Danticat is scheduled to read in Albany as part of the ongoing celebration of 200 years of Haitian Independence.

The Dew BreakerDanticat’s newest story is The Dew Breaker (March 2004), the tale of a quiet man from Haiti, a former state torturer, now living a "respectable" life in Brooklyn, New York. Publishers Weekly said, "The slow accumulation of details pinpointing the past’s effects on the present makes for powerful reading . . ." and praised Danticat as "a crafter of subtle, gorgeous sentences and scenes."

Danticat spent the first twelve years of her life in Haiti. In 1981, she joined her parents who had already emigrated some time previously to Brooklyn, New York. While still in junior high school, Danticat began recording memories of home, work that ultimately evolved into her first novel, Breath, Eyes, Memory, a poignant, often painful, coming-of-age story. Bob Shacochis, writing in the Washington Post, called it, "a novel that rewards a reader again and again with small but exquisite and unforgettable memories."

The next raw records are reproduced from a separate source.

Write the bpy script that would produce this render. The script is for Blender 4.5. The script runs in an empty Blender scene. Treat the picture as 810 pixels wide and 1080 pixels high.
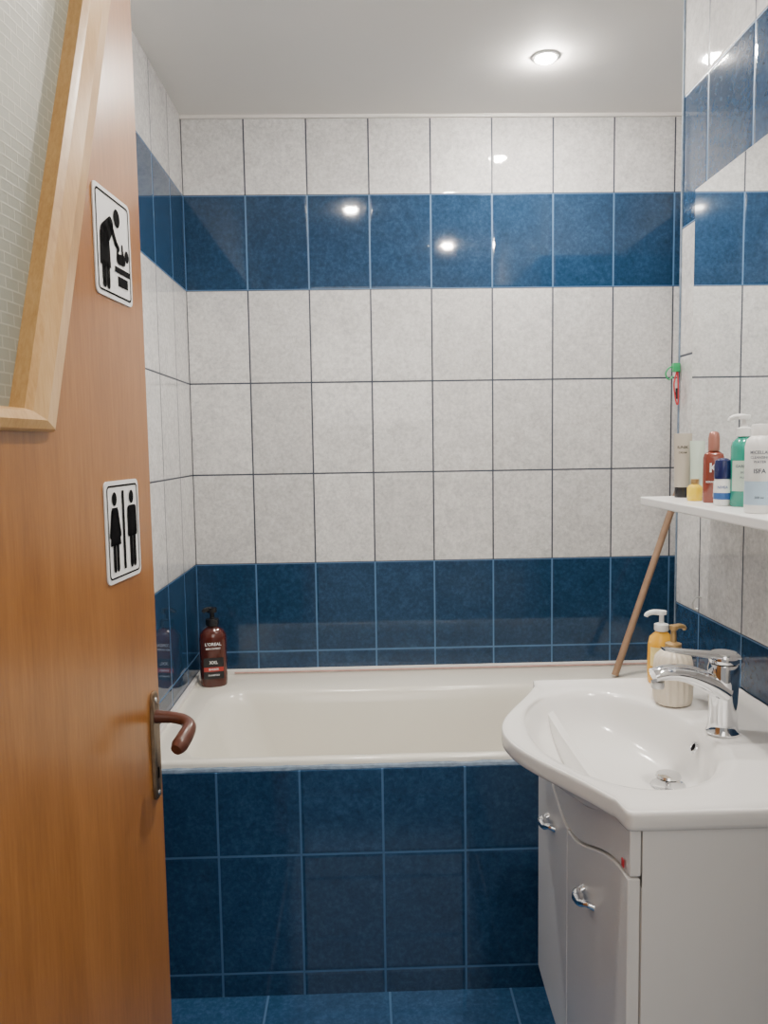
import bpy, bmesh, math, random, bisect
from mathutils import Matrix, Vector
random.seed(4)
COL=bpy.context.scene.collection
rad=math.radians

# ------------------------------------------------------------------ constants
D=2.597; AP=1.819; WX=1.322; WE=1.85; CZ=2.408; RIM=.587
CAM=(.5691,0,1.3472)

# ------------------------------------------------------------------ node helper
class NT:
    def __init__(s,name):
        s.m=bpy.data.materials.new(name); s.m.use_nodes=True; s.t=s.m.node_tree
        s.b=s.t.nodes["Principled BSDF"]; s.L=s.t.links
    def n(s,typ,**kw):
        x=s.t.nodes.new(typ)
        for k,v in kw.items(): setattr(x,k,v)
        return x
    def put(s,sock,v):
        if isinstance(v,bpy.types.NodeSocket): s.L.new(v,sock)
        else: sock.default_value=v
    def math(s,op,a,b=None,c=None):
        x=s.n("ShaderNodeMath",operation=op); s.put(x.inputs[0],a)
        if b is not None: s.put(x.inputs[1],b)
        if c is not None: s.put(x.inputs[2],c)
        return x.outputs[0]
    def mix(s,f,a,b):
        x=s.n("ShaderNodeMix",data_type='RGBA'); s.put(x.inputs[0],f); s.put(x.inputs[6],a); s.put(x.inputs[7],b)
        return x.outputs[2]
    def mapr(s,v,a,b,c=0.,d=1.):
        x=s.n("ShaderNodeMapRange"); s.put(x.inputs[0],v)
        for i,k in enumerate((a,b,c,d)): x.inputs[i+1].default_value=k
        return x.outputs[0]
    def noise(s,vec,scale,detail=3.,rough=.5,dist=0.):
        x=s.n("ShaderNodeTexNoise"); s.put(x.inputs["Vector"],vec); x.inputs["Scale"].default_value=scale
        x.inputs["Detail"].default_value=detail; x.inputs["Roughness"].default_value=rough; x.inputs["Distortion"].default_value=dist
        return x.outputs[0]
    def ramp(s,v,stops):
        x=s.n("ShaderNodeValToRGB"); s.put(x.inputs[0],v); e=x.color_ramp.elements
        while len(e)<len(stops): e.new(.5)
        for i,(p,c) in enumerate(stops): e[i].position=p; e[i].color=(*c,1)
        return x.outputs[0]
    def bump(s,h,strength,dist):
        x=s.n("ShaderNodeBump"); x.inputs["Strength"].default_value=strength; x.inputs["Distance"].default_value=dist
        s.put(x.inputs["Height"],h); s.L.new(x.outputs[0],s.b.inputs["Normal"])
    def set(s,**kw):
        for k,v in kw.items(): s.put(s.b.inputs[k.replace("_"," ")],v)

def C(r,g,b): return (r,g,b,1.)

def simple(name,col,rough=.4,metal=0.,var=.04,trans=0.,scale=40,bump=0.,coat=0.,ior=None,emit=None,spec=None):
    N=NT(name); tc=N.n("ShaderNodeTexCoord").outputs["Object"]
    nz=N.noise(tc,scale,3.)
    a=tuple(max(0,c*(1-var)) for c in col[:3])+(1.,); b=tuple(min(1,c*(1+var)) for c in col[:3])+(1.,)
    N.set(Base_Color=N.mix(nz,a,b),Roughness=rough,Metallic=metal,Transmission_Weight=trans,Coat_Weight=coat)
    if ior: N.set(IOR=ior)
    if spec is not None: N.set(Specular_IOR_Level=spec)
    if bump: N.bump(nz,bump,.001)
    if emit: N.set(Emission_Color=col,Emission_Strength=emit)
    return N.m

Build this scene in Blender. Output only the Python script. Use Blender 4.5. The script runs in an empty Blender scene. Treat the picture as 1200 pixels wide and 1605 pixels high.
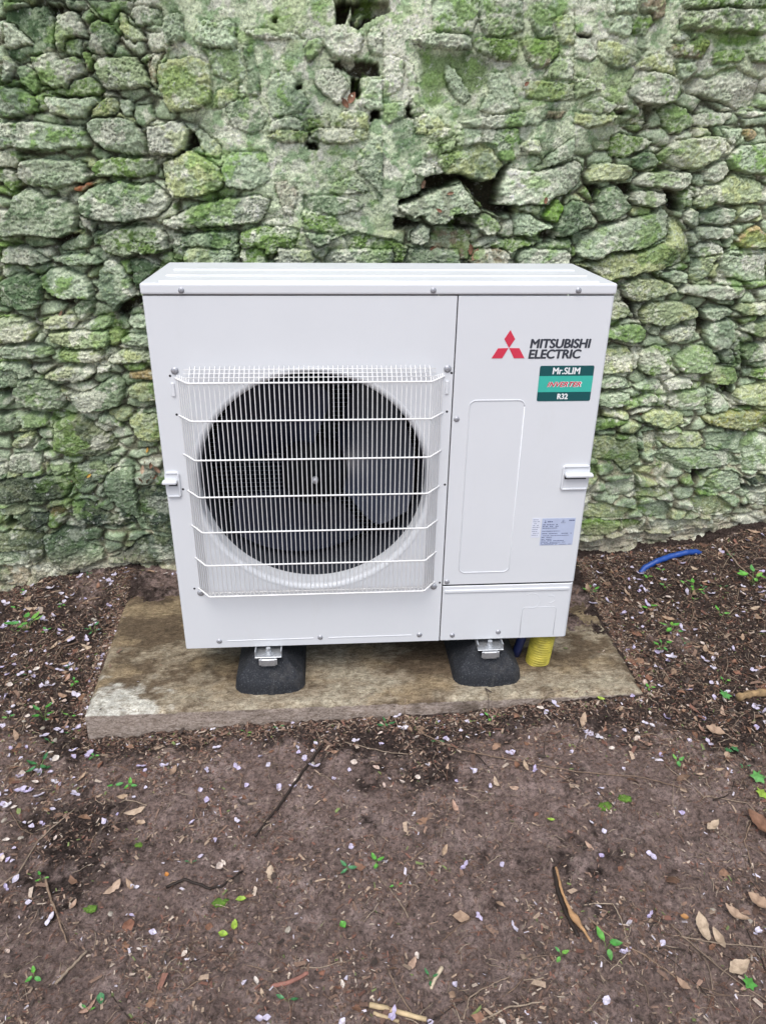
import bpy, bmesh, math, random
import numpy as np
from mathutils import Vector, Matrix
R = math.radians
random.seed(11)
# ------------------------------------------------------------------ camera, sky, sun, exposure
sc = bpy.context.scene
CAM_LOC = (0.3997, -1.6895, 1.3356)
YAW, PITCH, ROLL, FPX = -0.0770, -0.4489, -0.0132, 1166.8
def rot(a, b, c):
    ca, sa, cb, sb, cc, s_c = math.cos(a), math.sin(a), math.cos(b), math.sin(b), math.cos(c), math.sin(c)
    return (np.array([[ca, -sa, 0], [sa, ca, 0], [0, 0, 1]]) @ np.array([[1, 0, 0], [0, cb, -sb], [0, sb, cb]])
            @ np.array([[cc, 0, s_c], [0, 1, 0], [-s_c, 0, cc]]))
CR = rot(YAW, PITCH, ROLL)
cam = bpy.data.cameras.new('camera')
cam.sensor_fit = 'VERTICAL'; cam.sensor_height = 24.0; cam.lens = 24.0 * FPX / 1605.0
cam.clip_start = 0.05; cam.clip_end = 200
camo = bpy.data.objects.new('camera', cam); sc.collection.objects.link(camo)
M = Matrix(((CR[0][0], CR[0][2], -CR[0][1], CAM_LOC[0]), (CR[1][0], CR[1][2], -CR[1][1], CAM_LOC[1]),
            (CR[2][0], CR[2][2], -CR[2][1], CAM_LOC[2]), (0, 0, 0, 1)))
camo.matrix_world = M
sc.camera = camo
SUN_EL, SUN_AZ = 62.0, 196.0          # soft light from the open sky above and in front of the wall
w = bpy.data.worlds.new("World"); sc.world = w; w.use_nodes = True
nt = w.node_tree
bg = nt.nodes['Background']
sky = nt.nodes.new('ShaderNodeTexSky'); sky.sky_type = 'NISHITA'; sky.sun_disc = False
sky.sun_elevation = R(SUN_EL); sky.sun_rotation = R(SUN_AZ)
sky.air_density = 1.0; sky.dust_density = 3.0; sky.ozone_density = 1.0
hs = nt.nodes.new('ShaderNodeHueSaturation'); hs.inputs['Saturation'].default_value = 0.70
nt.links.new(sky.outputs[0], hs.inputs['Color']); nt.links.new(hs.outputs[0], bg.inputs['Color'])
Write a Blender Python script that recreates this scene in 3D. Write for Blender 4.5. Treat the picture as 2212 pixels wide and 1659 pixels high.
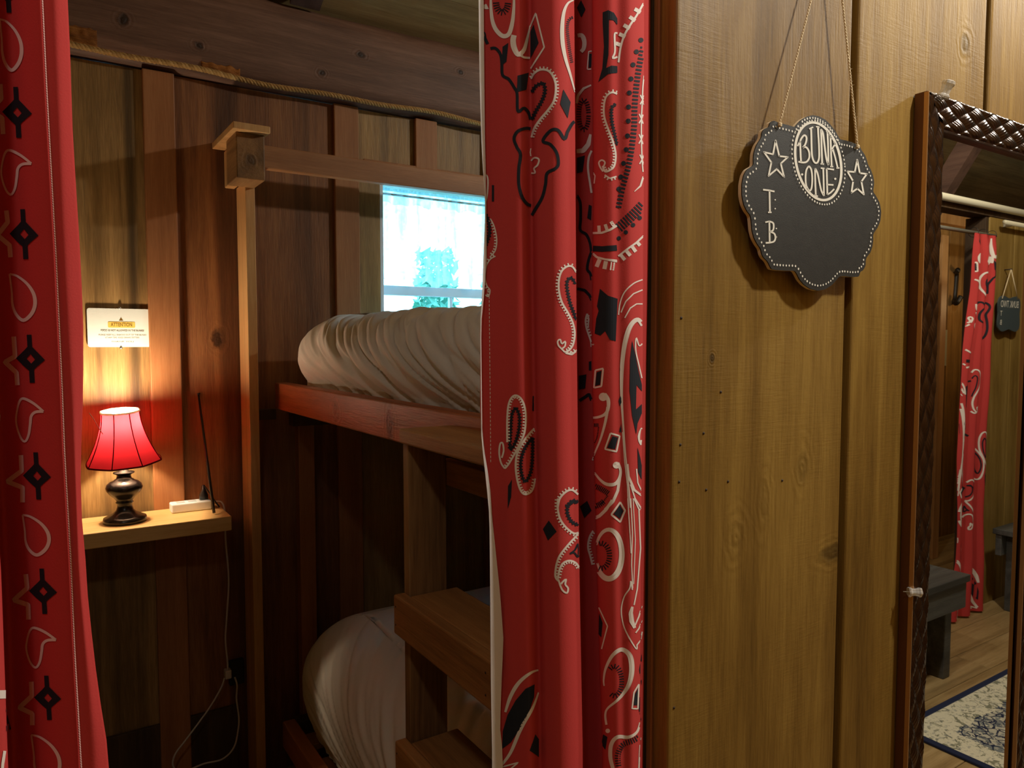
import bpy, bmesh, math, random
import numpy as np
from mathutils import Vector, Matrix, noise
from mathutils.bvhtree import BVHTree
from mathutils.geometry import delaunay_2d_cdt

for o in list(bpy.data.objects):
    bpy.data.objects.remove(o, do_unlink=True)
S = bpy.context.scene
COL = S.collection
random.seed(7)

# ------------------------------------------------------------------ camera
W, H, F = 2212, 1659, 1580.0
TH = math.atan((829.5 - 739) / F)
AZ = math.atan(2434 / F * math.cos(TH))          # the walls run along X, this far right of the view axis
EYE = Vector((0, 0, 1.35))
fh = Vector((math.cos(AZ), math.sin(AZ), 0))
RT = Vector((math.sin(AZ), -math.cos(AZ), 0))
FW = fh * math.cos(TH) + Vector((0, 0, -math.sin(TH)))
UP = RT.cross(FW)
cam_d = bpy.data.cameras.new('camera')
cam = bpy.data.objects.new('camera', cam_d)
COL.objects.link(cam)
R3 = Matrix((RT, UP, -FW)).transposed()
cam.matrix_world = Matrix.Translation(EYE) @ R3.to_4x4()
cam_d.sensor_width = 36
cam_d.lens = F / W * 36
cam_d.clip_start = 0.02
S.camera = cam

def ray(x, y):
    return FW + RT * ((x - 1106) / F) - UP * ((y - 829.5) / F)
def on(x, y, ax, v):
    """the point of the photograph (x, y) on the world plane axis = v"""
    d = ray(x, y)
    return EYE + d * ((v - EYE[ax]) / d[ax])

# ------------------------------------------------------------------ world, lights, exposure
wd = bpy.data.worlds.new('world'); S.world = wd
wd.use_nodes = True
bg = wd.node_tree.nodes['Background']
bg.inputs[0].default_value = (0.32, 0.78, 1.0, 1)
bg.inputs[1].default_value = 8.0
vs = S.view_settings
vs.view_transform = 'Standard'; vs.look = 'None'; vs.exposure = 0.0; vs.gamma = 1.0
try: vs.use_curve_mapping = False
except Exception: pass
try:
    S.cycles.use_denoising = True
    S.cycles.max_bounces = 7; S.cycles.diffuse_bounces = 3; S.cycles.glossy_bounces = 4
    S.cycles.transmission_bounces = 6; S.cycles.transparent_max_bounces = 12
    S.cycles.sample_clamp_indirect = 4.0
    S.cycles.caustics_reflective = False; S.cycles.caustics_refractive = False
except Exception: pass

def lamp(name, loc, power, col, rad):
    l = bpy.data.lights.new(name, 'POINT')
    l.energy = power; l.color = col; l.shadow_soft_size = rad
    o = bpy.data.objects.new(name, l); COL.objects.link(o); o.location = loc
    return o
lamp('overhead_light', (1.15, -0.11, 2.30), 44, (1.0, 0.95, 0.86), 0.04)
lamp('overhead_light', (3.0, 0.20, 2.72), 80, (1.0, 0.94, 0.82), 0.06)
lamp('overhead_light', (-0.25, -0.12, 2.38), 9, (1.0, 0.95, 0.88), 0.05)  # added fill lamp, brightens the left curtain's top and the ladder

# ------------------------------------------------------------------ helpers
def srgb(r, g, b):
    f = lambda c: (c / 255 / 12.92) if c / 255 <= 0.04045 else ((c / 255 + 0.055) / 1.055) ** 2.4
    return (f(r), f(g), f(b), 1)

def tag(o, label=None, cat=None, group=None, kind=None):
    if label: o['label'] = label
    if cat: o['category'] = cat
    if group: o['group'] = group
    if kind: o['kind'] = kind
    return o

def empty(name, loc, label=None, cat=None, group=None, kind=None):
    o = bpy.data.objects.new(name, None)
    o.empty_display_size = 0.02
    COL.objects.link(o); o.location = loc
    return tag(o, label, cat, group, kind)

def link(name, me, mats=(), parent=None, loc=None):
    """me holds world coordinates; the object's origin moves to loc (default: the parent's origin)"""
    for m in mats: me.materials.append(m)
    o = bpy.data.objects.new(name, me)
    COL.objects.link(o)
    origin = Vector(loc) if loc is not None else Vector((0, 0, 0))
    if loc is not None:
        me.transform(Matrix.Translation(-origin))
    if parent is not None:
        o.parent = parent
        p = parent; base = Vector((0, 0, 0))
        while p is not None:
            base += p.location; p = p.parent
        o.location = origin - base
    else:
        o.location = origin
    return o

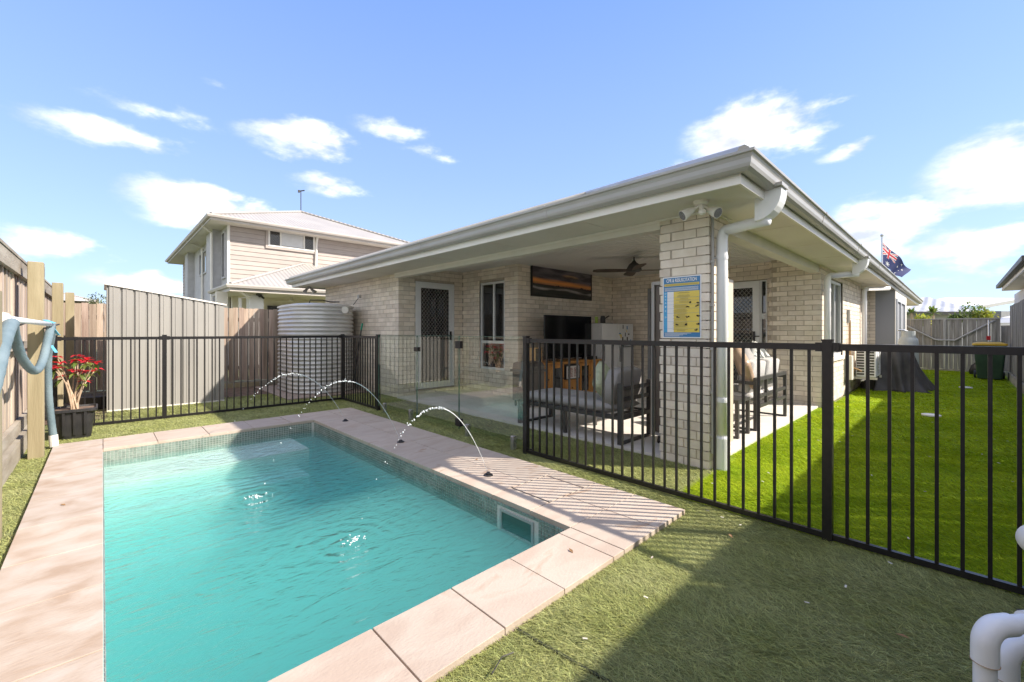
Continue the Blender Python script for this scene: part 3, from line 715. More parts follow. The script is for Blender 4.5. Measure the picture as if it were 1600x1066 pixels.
# downpipes and rain heads
def downpipe(xp, yp, xh, r=.047, head=True, lab=None, zt=2.2):
    pts = []
    yh = FYO-.03
    pts += [(xh, yh, zt)]
    pts += [(xp+(xh-xp)*.12, yp+(yh-yp)*.12, zt-.005)]
    for i in range(7):
        a = i/6*math.pi/2
        pts.append((xp+(xh-xp)*.1*(1-math.sin(a)), yp+(yh-yp)*.12*(1-math.sin(a)), zt-.005-.09*(1-math.cos(a))))
    pts += [(xp, yp, 1.9), (xp, yp, .03)]
    dp = MB().tube(pts, r, 18).build('downpipe', m_pvc, house, smooth=True)
    for z in (1.93, .62): MB().lathe((xp, yp, z), [(r+.004,0),(r+.005,.02),(r+.004,.04)], 18).box(xp-.012, xp+.012, yp, CY_-.001, z+.012, z+.03).build('pipe_collar', m_pvc, dp)
    MB().lathe((xp, yp, .0), [(r+.012,0),(r+.012,.29),(r+.004,.31)], 18).build('pipe_socket', m_pvc, dp)
    if head:
        hd = MB()
        prof = []
        for i in range(9):
            a = i/8*math.pi/2; prof.append((yh+.07-.20*math.cos(a)*1.0, 2.43-.24*math.sin(a)))
        prof = [(yh+.08, 2.43)]+[(yh-.115, 2.43)]+[(yh-.115+.0+.19*(1-math.cos(i/8*math.pi/2)), 2.41-.22*math.sin(i/8*math.pi/2)) for i in range(9)]+[(yh+.08, 2.19)]
        rings = [[(xh+s*.078, y, z) for (y, z) in prof] for s in (-1, 1)]
        hd.loft(rings)
        ho = hd.build('rain_head', m_pvc, dp)
        MB().box(xh-.12, xh+.06, yh-.13, yh-.02, 2.433, 2.46).build('rain_head_outlet', m_gutter, ho)
        MB().tube([(xh+.081, yh-.06, 2.425),(xh+.081, yh+.02, 2.36),(xh+.081,yh+.07,2.2)], .006, 6).build('rain_head_rim', m_char, ho)
    return dp
downpipe(4.115, 1.497, 4.0)
downpipe(8.74, 1.497, 8.80)
downpipe(12.86, 1.497, 13.2, head=False, zt=2.27)
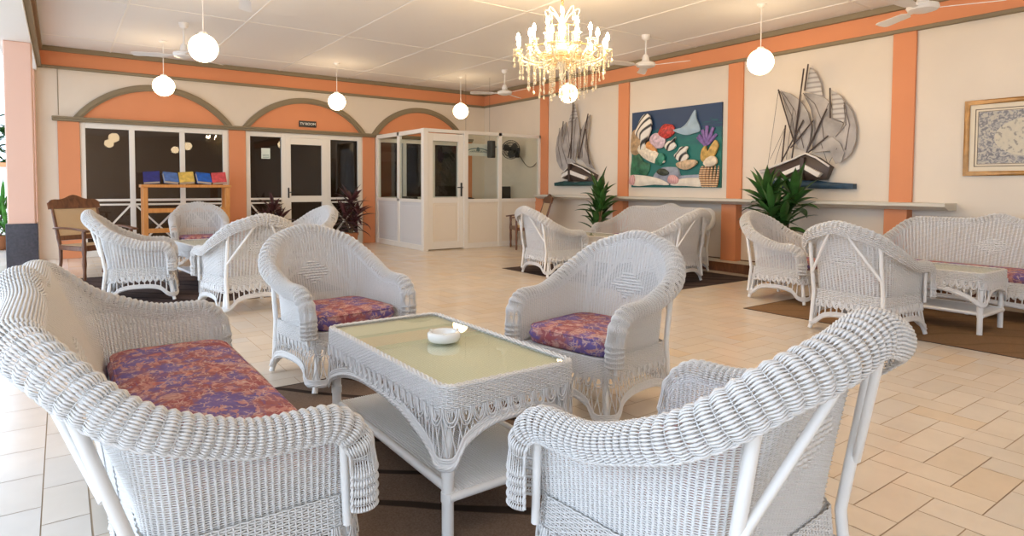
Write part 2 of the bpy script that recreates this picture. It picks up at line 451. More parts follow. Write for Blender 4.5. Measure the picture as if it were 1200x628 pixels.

Krik? Krak! is a collection of stories about Haitian women and men trapped in adversity. Some stories also examine the clash between Haitian and American culture. "Spare, elegant and moving, these stories cohere into a superb collection," said Publisher’s Weekly, while Library Journal observed that, "Danticat beautifully balances the poverty, despair, and brutality her characters endure with magic and myth."

Danticat’s prize-winning 1998 novel, The Farming of Bones, treats an historical incident, the 1937 "ethnic cleansing" of nearly 15,000 Haitians by soldiers of the Dominican Republic. Writing in Time magazine, Christopher John Farley said that, "Every chapter cuts deep, and you feel it…. ‘The Farming of Bones’ always remains focused, with precise, disciplined language, and in doing so, it uncovers moments of raw humanness. This is a book that, confronted with corpses, has the cold-eyed courage to find a smile."

Danticat is also the author of the nonfiction book, After the Dance: A Walk Through Carnival in Jacmel, Haiti (2002), an engaging account of Danticat’s visit to that Haitian city during Carnival week, an event she was prohibited from attending as a child.

Danticat has worked on documentary film projects about Haiti with Oscar-winning director Jonathan Demme, most recently The Agronomist (2003), about human rights activist Jean Dominique. With Demme, Danticat also co-authored the art book, Odilon Pierre, Artist of Haiti (1999).